— BEGIN —
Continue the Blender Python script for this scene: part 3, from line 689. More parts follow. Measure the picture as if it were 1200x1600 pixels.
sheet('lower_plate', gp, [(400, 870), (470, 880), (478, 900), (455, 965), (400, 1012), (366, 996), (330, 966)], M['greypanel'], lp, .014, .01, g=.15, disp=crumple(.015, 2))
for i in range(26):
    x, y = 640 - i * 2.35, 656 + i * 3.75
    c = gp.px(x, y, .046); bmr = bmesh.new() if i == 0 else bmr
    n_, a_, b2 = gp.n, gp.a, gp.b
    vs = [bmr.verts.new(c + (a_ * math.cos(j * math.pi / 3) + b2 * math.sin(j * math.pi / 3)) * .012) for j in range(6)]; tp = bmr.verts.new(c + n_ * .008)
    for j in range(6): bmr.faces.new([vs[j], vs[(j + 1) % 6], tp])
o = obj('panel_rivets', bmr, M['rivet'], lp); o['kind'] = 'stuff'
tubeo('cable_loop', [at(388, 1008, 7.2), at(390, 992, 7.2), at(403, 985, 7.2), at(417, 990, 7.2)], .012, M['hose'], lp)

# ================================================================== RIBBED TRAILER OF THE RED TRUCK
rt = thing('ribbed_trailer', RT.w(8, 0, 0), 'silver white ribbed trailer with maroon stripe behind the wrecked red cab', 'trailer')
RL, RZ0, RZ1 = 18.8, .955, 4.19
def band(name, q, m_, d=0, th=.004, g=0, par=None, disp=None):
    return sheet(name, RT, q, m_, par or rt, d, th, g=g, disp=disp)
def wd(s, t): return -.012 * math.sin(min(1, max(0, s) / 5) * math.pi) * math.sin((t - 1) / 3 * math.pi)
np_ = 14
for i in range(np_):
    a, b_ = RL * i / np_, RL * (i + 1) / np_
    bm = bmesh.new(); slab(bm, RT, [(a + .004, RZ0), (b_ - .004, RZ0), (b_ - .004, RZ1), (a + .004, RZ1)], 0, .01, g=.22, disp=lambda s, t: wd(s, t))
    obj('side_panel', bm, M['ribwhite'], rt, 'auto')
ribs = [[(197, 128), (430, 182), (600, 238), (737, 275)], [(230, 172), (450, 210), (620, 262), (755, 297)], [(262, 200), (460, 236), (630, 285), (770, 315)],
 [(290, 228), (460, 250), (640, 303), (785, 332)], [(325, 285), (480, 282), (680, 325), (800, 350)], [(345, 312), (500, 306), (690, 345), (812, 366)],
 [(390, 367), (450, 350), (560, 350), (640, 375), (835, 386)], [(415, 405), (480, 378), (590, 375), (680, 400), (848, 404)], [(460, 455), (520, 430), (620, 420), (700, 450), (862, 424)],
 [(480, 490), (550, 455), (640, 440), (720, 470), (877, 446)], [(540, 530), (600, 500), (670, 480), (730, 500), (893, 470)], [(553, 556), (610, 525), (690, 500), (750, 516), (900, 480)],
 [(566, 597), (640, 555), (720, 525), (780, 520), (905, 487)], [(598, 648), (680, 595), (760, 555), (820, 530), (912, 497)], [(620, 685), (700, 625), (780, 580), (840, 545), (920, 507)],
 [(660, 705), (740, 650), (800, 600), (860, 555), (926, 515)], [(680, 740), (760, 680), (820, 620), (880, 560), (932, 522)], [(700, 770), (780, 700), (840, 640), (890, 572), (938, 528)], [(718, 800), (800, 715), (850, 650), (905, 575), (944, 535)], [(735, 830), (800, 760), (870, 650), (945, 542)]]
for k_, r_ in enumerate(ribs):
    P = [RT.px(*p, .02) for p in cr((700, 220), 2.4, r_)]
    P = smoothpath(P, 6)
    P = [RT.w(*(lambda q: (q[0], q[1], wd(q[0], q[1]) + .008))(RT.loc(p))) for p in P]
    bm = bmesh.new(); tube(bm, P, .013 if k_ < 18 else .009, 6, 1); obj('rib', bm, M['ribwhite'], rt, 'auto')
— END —
Copy out all of the data exactly, leaving nothing out.

Continue the Blender Python script for this scene: part 3, from line 689. More parts follow. Measure the picture as if it were 1200x1600 pixels.
sheet('lower_plate', gp, [(400, 870), (470, 880), (478, 900), (455, 965), (400, 1012), (366, 996), (330, 966)], M['greypanel'], lp, .014, .01, g=.15, disp=crumple(.015, 2))
for i in range(26):
    x, y = 640 - i * 2.35, 656 + i * 3.75
    c = gp.px(x, y, .046); bmr = bmesh.new() if i == 0 else bmr
    n_, a_, b2 = gp.n, gp.a, gp.b
    vs = [bmr.verts.new(c + (a_ * math.cos(j * math.pi / 3) + b2 * math.sin(j * math.pi / 3)) * .012) for j in range(6)]; tp = bmr.verts.new(c + n_ * .008)
    for j in range(6): bmr.faces.new([vs[j], vs[(j + 1) % 6], tp])
o = obj('panel_rivets', bmr, M['rivet'], lp); o['kind'] = 'stuff'
tubeo('cable_loop', [at(388, 1008, 7.2), at(390, 992, 7.2), at(403, 985, 7.2), at(417, 990, 7.2)], .012, M['hose'], lp)

# ================================================================== RIBBED TRAILER OF THE RED TRUCK
rt = thing('ribbed_trailer', RT.w(8, 0, 0), 'silver white ribbed trailer with maroon stripe behind the wrecked red cab', 'trailer')
RL, RZ0, RZ1 = 18.8, .955, 4.19
def band(name, q, m_, d=0, th=.004, g=0, par=None, disp=None):
    return sheet(name, RT, q, m_, par or rt, d, th, g=g, disp=disp)
def wd(s, t): return -.012 * math.sin(min(1, max(0, s) / 5) * math.pi) * math.sin((t - 1) / 3 * math.pi)
np_ = 14
for i in range(np_):
    a, b_ = RL * i / np_, RL * (i + 1) / np_
    bm = bmesh.new(); slab(bm, RT, [(a + .004, RZ0), (b_ - .004, RZ0), (b_ - .004, RZ1), (a + .004, RZ1)], 0, .01, g=.22, disp=lambda s, t: wd(s, t))
    obj('side_panel', bm, M['ribwhite'], rt, 'auto')
ribs = [[(197, 128), (430, 182), (600, 238), (737, 275)], [(230, 172), (450, 210), (620, 262), (755, 297)], [(262, 200), (460, 236), (630, 285), (770, 315)],
 [(290, 228), (460, 250), (640, 303), (785, 332)], [(325, 285), (480, 282), (680, 325), (800, 350)], [(345, 312), (500, 306), (690, 345), (812, 366)],
 [(390, 367), (450, 350), (560, 350), (640, 375), (835, 386)], [(415, 405), (480, 378), (590, 375), (680, 400), (848, 404)], [(460, 455), (520, 430), (620, 420), (700, 450), (862, 424)],
 [(480, 490), (550, 455), (640, 440), (720, 470), (877, 446)], [(540, 530), (600, 500), (670, 480), (730, 500), (893, 470)], [(553, 556), (610, 525), (690, 500), (750, 516), (900, 480)],
 [(566, 597), (640, 555), (720, 525), (780, 520), (905, 487)], [(598, 648), (680, 595), (760, 555), (820, 530), (912, 497)], [(620, 685), (700, 625), (780, 580), (840, 545), (920, 507)],
 [(660, 705), (740, 650), (800, 600), (860, 555), (926, 515)], [(680, 740), (760, 680), (820, 620), (880, 560), (932, 522)], [(700, 770), (780, 700), (840, 640), (890, 572), (938, 528)], [(718, 800), (800, 715), (850, 650), (905, 575), (944, 535)], [(735, 830), (800, 760), (870, 650), (945, 542)]]
for k_, r_ in enumerate(ribs):
    P = [RT.px(*p, .02) for p in cr((700, 220), 2.4, r_)]
    P = smoothpath(P, 6)
    P = [RT.w(*(lambda q: (q[0], q[1], wd(q[0], q[1]) + .008))(RT.loc(p))) for p in P]
    bm = bmesh.new(); tube(bm, P, .013 if k_ < 18 else .009, 6, 1); obj('rib', bm, M['ribwhite'], rt, 'auto')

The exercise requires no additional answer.